Energy has been a laggard this year for understandable reasons, with the sector’s travails giving the transportation sector a further lift. One would have expected the oil-price drop to help shore up the consumer sectors as well, but the Retail and Consumer Discretionary sectors have been weak this year. This morning’s strong Wal-Mart (WMT) shows that lower gasoline prices may have been beneficial to the retailer, after all.

Including this morning’s reports from Wal-Mart and Viacom (VIA), we now have Q3 results from 461 S&P 500 members or 91.8% of the index’s total membership. Total earnings for these 461 companies are up +6.9% from the same period last year, with 70.5% beating earnings estimates. Total revenues are up +4.1%, with 56.8% beating top-line estimates. Comparing the results thus far with what we have been seeing from the same group of companies in other recent quarters in terms of growth rates, beat ratios, and guidance presents somewhat of a mixed picture.

The earnings and revenue growth rates are tracking below the prior quarter’s levels, though they do represent an improvement over the averages for the preceding four quarters. With respect to beat ratios, more companies are beating on the bottom line, but a smaller proportion of companies are able to beat revenue estimates.

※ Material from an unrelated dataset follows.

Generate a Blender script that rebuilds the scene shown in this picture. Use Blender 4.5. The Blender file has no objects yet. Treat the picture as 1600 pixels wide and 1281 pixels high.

Importantly, the guidance picture remains weak, with a majority of companies guiding lower. As a result, estimates for Q4 are following the familiar negative revisions trend that we have been seeing quarter after quarter for more than two years now. In some respects, the negative revisions trend for Q4 is even more pronounced relative to what we saw in other recent reporting cycles at a comparable stage.